Long story short, my Christmas tree is still up and decorated in the living room waiting for my attention. Brian is in Saudi now and we are essentially apart us until June / September. He will visit us Friday this week for a few weeks before he moves permanently and I thought it would be funny to take off the Christmas decor and decorate with red hearts and white snowflakes to surprise him for a wintery valentines say tree. The time and effort of cutting all that paper into fancy shapes had stopped me though. Then a friend told me to ask at school to use the die cutter. For a week I have put off doing it and today I decided was the day. I gathered the paper and got permission to do it and was told to help myself to the work room area.
I took Jacob and a neighbor I was picking up to the room and as I opened the door I startled one if the teaching aides dressed in all white, obviously preparing for prayers. Sita is a wonderful, sweet woman I have bumped shoulders with for three years nearly daily. She gave me a warm smile and asked if I needed the room. I told her I could come back later and she invited me to enter as long as her prayers wouldn't bother me. I felt awkward like I was intruding but came in and got the two kids set down at the table in the very small room and instantly my mind was seized by the opportunity placed before me.
Jacob is a very shy little guy and anything he hasn't seen before really does frighten him. Here we were with Sita and the chance to ask simple Jacob sized questions about Muslim worship and prayer time. I quickly explained to Sita that Jacob was moving to Saudi Arabia so I wanted to have him understand what she was doing and told him that she was going to do her prayers now. She asked a question or two of me and him and proceeded with her prayers. While I began silently working the die cut machine and the children observed her prayer time ritual.

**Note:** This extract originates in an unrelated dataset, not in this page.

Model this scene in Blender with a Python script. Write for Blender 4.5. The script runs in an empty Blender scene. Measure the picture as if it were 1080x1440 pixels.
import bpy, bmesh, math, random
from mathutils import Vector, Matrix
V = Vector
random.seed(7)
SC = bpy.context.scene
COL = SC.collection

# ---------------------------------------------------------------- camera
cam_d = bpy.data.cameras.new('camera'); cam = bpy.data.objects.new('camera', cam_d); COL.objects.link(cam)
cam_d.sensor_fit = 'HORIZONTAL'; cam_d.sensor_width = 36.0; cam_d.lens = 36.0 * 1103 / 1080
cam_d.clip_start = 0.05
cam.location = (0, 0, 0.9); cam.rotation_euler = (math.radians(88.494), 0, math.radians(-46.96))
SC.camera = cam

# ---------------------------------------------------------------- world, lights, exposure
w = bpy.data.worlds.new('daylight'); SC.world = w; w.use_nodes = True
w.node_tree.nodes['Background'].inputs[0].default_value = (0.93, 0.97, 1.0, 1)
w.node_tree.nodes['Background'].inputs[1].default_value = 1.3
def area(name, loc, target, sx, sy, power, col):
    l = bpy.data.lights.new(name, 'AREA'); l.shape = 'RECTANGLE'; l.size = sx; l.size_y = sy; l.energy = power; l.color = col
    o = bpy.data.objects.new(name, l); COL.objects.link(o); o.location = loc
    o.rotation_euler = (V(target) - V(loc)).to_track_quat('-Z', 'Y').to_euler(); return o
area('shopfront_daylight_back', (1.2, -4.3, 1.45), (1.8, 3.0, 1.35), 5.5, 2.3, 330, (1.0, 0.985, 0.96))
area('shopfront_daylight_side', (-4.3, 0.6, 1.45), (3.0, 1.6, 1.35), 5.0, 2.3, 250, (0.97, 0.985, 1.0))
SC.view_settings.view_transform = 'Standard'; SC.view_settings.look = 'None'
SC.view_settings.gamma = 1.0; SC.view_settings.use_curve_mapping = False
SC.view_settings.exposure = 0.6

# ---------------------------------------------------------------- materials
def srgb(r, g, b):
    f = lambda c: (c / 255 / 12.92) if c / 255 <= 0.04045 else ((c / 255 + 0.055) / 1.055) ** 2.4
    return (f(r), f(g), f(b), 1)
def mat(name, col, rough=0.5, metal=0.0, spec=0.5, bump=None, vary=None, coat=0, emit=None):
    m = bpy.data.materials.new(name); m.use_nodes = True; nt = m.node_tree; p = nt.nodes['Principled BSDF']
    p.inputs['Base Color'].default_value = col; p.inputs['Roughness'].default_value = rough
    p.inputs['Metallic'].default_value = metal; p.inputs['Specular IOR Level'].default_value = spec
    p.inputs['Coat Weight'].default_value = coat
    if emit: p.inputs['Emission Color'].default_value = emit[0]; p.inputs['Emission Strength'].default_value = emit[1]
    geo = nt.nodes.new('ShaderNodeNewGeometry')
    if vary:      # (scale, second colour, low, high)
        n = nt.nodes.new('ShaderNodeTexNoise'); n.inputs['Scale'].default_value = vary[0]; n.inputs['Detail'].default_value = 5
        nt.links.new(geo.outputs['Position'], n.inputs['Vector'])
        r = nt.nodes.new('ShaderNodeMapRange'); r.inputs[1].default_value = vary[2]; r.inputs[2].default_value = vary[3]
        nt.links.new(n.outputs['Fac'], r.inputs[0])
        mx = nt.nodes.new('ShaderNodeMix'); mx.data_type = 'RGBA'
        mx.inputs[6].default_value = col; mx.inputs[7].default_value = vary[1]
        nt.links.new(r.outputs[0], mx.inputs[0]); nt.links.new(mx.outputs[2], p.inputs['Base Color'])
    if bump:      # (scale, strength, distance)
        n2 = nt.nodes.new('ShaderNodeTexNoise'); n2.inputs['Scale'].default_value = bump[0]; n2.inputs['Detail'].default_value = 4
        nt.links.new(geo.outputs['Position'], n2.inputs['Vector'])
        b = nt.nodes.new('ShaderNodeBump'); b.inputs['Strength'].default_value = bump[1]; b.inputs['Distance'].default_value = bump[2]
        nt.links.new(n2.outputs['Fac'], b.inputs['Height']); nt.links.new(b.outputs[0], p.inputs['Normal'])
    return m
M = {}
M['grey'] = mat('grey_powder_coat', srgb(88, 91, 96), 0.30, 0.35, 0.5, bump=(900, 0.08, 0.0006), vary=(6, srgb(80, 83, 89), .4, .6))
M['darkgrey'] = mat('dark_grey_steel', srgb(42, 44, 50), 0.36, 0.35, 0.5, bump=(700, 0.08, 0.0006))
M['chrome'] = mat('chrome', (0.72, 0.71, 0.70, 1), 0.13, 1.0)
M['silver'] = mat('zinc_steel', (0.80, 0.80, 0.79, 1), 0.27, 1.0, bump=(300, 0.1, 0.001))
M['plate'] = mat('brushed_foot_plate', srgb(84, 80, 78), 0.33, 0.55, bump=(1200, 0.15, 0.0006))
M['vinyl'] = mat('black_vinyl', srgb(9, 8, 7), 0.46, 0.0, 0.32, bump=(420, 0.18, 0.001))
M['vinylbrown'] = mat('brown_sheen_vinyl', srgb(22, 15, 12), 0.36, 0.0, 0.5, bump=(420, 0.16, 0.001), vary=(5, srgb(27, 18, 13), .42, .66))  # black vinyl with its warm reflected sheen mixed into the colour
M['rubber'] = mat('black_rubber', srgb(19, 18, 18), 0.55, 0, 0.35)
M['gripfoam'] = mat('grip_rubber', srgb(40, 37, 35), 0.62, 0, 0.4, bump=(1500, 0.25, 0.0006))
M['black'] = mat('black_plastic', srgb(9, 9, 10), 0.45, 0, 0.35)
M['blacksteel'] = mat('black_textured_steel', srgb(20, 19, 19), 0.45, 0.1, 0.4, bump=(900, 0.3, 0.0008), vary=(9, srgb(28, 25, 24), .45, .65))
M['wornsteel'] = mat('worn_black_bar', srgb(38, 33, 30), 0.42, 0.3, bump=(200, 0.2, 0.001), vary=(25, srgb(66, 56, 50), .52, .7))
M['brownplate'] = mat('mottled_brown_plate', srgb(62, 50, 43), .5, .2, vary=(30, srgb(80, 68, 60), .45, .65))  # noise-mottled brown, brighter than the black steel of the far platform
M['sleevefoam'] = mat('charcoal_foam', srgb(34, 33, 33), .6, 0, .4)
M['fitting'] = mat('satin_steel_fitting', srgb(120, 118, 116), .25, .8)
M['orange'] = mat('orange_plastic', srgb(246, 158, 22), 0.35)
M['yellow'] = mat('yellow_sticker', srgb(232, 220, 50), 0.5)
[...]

When she finished a few short minutes later the kids had been perfectly respectful and quiet which was a real surprise because those things are not what either of those two are known for. It was wonderful Jacob could see a friend doing the things he will be surrounded with in short order and I hope that it makes it seem just a little more normal to him knowing he has a friend that does the same thing five times a day in his very own school here in Singapore.